Back to what I was saying... After a conversation with Armando, I find myself playing the cynic. He comes to me about trying to draw out the spiritual aspects of our activities in some way. After some conversation, I realize that this sounds strangely familiar. Like it was the "Communications Goal for 2009" that I submitted to Ken a couple of months ago. How quickly I get lost in the STUFF (nice word) that has to be done and lose all desire to pursue that goal. Armando asks if I don't ever consider the spiritual aspects of the things I'm putting out there to the congregation. I say I don't have time. I have to get the facts out there. And then when I get home I don't want to think about it at all. This is why work is not spiritual for me. This is why I have to get my spirituality elsewhere. Of course it's probably also why I'm burned out on all this STUFF.... which in theory is all great. But in practice just makes me weary and leaves me wondering where God is in all this. Remember that question I asked a few months ago? What does this have to do with God? Well I can answer it in a roundabout way. But the practical, uber-busy side of me never has the time to. Reflecting on the spiritual aspects of the 200 ministries that are fighting - LITERALLY FIGHTING - for attention around here... that's just not something I have time to do. I would hope that most people can see the correlation between the two all on their own. Otherwise they'd just go to some other non-religious entity to do their volunteering.

Ugh. I just don't want to think anymore.

I also don't want to go to Curves this afternoon, even though I promised myself that this was going to be the week I'd get back into the routine. At the moment, though, I have a killer headache, feel kinda feverish and just want to go home and lay on the couch and listen to MY PRESIDENT BARACK OBAMA tell me that working together we can all get it done. And there IS hope. Sidenote: I'm really tired of being surrounded by conservatives. If you're even remotely middle-of-the-road or liberal-leaning... please be my friend!!

I bow and thank you for your time. Wrist-wrist-beauty-queen-wave... and I'm back to work.

Monday, February 23, 2009

Vacation

I've been off work for a week... today back in the office. It was nice to be away - wonderful, in fact. I've decided I'd make a really good retired person. Over the last couple of days I've been thinking about why I don't want to be at work anymore. It's not the job. It's not really the people either (although some are more annoying than others). I think the issue is this: I used to think that my job equaled my purpose in life. As much as I enjoy it, though, it's not a reason to live. It's not ENOUGH for me.
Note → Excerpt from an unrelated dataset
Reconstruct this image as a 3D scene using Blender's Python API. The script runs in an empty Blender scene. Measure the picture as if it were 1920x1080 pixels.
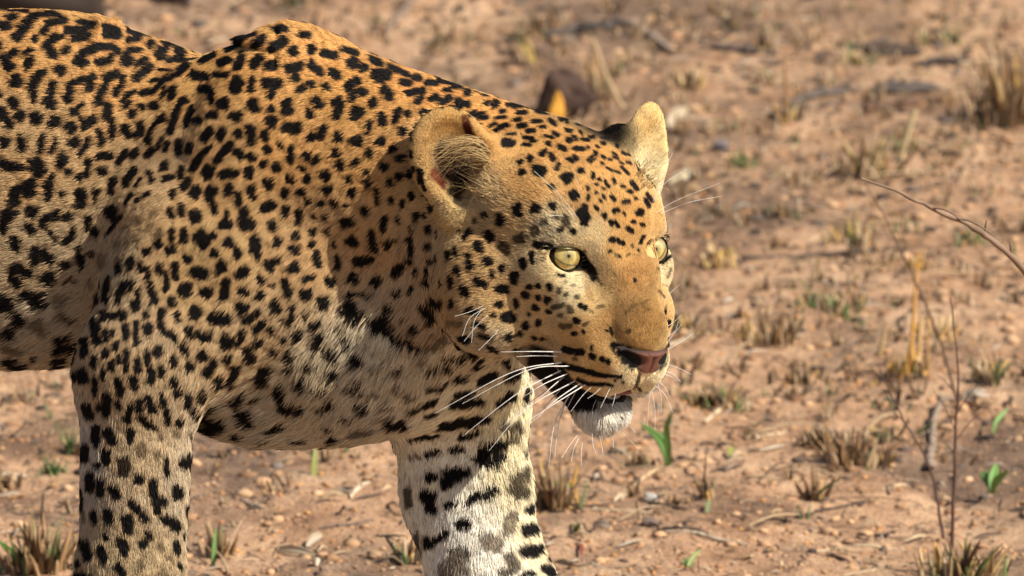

So, realizing that, I am faced with the daunting task of figuring out what my life IS about. I would say it's about relationships... but I'd venture to say that most people I know would be just fine without me. Which begs the question: Are my relationships what they should be? Probably not. What do I do about that? I have no idea.

It could also be about "serving God" - but that's so trite and vague I won't even dignify it with a response.
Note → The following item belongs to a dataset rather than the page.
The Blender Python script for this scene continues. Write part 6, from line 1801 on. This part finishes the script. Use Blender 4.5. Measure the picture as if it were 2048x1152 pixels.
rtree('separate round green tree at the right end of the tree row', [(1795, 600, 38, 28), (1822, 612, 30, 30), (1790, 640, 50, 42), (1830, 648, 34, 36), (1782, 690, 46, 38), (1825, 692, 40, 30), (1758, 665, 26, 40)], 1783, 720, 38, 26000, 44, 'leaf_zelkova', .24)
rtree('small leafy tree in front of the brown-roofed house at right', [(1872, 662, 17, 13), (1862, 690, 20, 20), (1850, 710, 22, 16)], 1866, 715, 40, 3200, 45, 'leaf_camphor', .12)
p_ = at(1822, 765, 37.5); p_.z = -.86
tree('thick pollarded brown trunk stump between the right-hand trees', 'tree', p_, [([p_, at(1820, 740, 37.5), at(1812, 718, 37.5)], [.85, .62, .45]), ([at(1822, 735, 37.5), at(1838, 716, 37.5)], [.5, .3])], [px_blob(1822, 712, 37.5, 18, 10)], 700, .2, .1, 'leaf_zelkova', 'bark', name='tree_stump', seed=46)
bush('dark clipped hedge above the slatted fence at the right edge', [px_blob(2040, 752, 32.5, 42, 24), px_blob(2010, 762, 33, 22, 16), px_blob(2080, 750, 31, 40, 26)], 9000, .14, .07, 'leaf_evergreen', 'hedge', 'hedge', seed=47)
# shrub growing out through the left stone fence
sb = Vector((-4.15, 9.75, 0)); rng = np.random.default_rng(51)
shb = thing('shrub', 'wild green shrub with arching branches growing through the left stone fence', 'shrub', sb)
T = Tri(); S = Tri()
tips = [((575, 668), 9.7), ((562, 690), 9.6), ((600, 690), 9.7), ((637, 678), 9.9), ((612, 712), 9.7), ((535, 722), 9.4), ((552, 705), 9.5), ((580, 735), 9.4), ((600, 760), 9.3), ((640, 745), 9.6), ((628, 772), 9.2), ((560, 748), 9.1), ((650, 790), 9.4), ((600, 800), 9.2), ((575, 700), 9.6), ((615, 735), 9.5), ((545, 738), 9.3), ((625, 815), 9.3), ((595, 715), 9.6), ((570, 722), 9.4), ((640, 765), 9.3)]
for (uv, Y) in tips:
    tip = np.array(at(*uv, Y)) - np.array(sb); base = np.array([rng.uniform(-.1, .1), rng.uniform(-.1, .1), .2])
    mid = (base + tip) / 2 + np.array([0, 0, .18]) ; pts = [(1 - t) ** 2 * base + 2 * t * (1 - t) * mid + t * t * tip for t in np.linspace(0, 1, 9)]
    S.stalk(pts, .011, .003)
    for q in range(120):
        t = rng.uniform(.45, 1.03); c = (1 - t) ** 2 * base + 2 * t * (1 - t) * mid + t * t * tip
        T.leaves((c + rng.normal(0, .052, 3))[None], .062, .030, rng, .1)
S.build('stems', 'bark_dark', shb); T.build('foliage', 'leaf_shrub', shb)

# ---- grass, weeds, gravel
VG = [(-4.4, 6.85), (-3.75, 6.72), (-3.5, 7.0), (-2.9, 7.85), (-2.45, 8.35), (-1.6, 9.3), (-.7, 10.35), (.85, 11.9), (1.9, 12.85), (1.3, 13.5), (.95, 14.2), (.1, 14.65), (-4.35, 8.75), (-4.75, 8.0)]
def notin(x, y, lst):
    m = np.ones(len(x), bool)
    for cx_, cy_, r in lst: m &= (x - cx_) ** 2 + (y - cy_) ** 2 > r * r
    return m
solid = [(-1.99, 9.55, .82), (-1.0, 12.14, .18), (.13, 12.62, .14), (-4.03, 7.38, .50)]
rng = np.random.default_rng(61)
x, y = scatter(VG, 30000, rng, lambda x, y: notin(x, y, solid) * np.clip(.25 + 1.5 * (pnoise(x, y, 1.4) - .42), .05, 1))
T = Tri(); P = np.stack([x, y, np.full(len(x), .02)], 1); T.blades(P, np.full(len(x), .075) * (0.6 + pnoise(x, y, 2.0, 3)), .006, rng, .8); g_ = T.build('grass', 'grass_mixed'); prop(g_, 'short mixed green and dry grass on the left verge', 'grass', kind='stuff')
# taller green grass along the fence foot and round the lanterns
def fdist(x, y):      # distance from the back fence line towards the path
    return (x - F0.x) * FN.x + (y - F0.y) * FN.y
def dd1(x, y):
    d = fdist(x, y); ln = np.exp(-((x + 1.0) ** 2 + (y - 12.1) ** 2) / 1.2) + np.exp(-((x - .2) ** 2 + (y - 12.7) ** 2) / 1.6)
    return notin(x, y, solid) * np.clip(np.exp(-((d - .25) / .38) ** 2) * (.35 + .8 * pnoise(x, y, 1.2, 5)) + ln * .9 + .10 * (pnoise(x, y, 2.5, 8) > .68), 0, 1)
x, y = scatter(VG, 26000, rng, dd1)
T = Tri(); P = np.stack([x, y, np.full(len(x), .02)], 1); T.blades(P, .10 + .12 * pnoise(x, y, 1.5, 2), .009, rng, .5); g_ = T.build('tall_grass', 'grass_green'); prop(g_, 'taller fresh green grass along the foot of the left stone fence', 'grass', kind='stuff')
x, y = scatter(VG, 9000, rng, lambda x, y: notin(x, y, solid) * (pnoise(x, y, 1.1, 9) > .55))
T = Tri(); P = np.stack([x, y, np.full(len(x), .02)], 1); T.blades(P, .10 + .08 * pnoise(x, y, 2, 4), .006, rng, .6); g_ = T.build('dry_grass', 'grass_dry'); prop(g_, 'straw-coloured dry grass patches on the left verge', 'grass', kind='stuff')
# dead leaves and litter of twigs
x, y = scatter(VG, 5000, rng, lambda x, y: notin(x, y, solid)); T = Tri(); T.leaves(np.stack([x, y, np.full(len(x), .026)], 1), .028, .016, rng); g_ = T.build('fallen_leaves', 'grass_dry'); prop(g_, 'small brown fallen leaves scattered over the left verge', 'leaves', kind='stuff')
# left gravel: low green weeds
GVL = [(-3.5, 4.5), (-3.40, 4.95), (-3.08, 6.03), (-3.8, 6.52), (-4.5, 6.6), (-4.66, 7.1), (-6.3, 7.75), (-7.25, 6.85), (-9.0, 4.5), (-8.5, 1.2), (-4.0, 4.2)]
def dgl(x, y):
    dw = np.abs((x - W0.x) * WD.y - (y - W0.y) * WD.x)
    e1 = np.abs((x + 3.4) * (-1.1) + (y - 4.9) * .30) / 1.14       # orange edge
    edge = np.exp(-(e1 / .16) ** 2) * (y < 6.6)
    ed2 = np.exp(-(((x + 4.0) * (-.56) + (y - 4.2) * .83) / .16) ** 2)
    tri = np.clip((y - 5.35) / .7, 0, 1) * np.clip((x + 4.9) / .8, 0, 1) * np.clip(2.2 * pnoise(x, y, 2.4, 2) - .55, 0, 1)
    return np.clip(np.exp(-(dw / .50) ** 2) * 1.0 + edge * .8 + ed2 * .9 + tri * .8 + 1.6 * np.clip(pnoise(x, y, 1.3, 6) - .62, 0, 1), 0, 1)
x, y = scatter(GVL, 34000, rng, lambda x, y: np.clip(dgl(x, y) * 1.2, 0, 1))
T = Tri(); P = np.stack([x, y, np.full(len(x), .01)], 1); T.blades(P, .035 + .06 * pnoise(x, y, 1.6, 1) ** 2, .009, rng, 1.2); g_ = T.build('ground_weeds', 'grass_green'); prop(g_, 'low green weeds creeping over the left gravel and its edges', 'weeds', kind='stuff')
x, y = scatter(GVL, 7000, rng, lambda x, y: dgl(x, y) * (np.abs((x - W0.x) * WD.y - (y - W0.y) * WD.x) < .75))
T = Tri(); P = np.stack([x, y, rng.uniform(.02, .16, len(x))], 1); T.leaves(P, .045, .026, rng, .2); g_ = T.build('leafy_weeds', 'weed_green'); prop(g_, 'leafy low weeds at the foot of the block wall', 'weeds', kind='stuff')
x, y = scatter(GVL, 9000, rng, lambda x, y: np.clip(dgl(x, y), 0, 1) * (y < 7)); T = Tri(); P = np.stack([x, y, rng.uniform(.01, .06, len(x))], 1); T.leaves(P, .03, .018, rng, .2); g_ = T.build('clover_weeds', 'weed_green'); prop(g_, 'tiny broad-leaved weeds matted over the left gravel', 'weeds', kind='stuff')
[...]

So then I wonder if my sister is right: Life is about being happy and having fun. Hmm. That doesn't seem quite right to me either. Because that means if you're not happy and having fun then you shouldn't exist.

There's the perspective I read about a couple of months ago: life is about showing people what God's kingdom is really all about - i.e. mercy, love, grace, etc. Ooookay. Easier said than done.

I guess the bottom line is that I want to know my purpose in life. And I want it to be easy. Ha.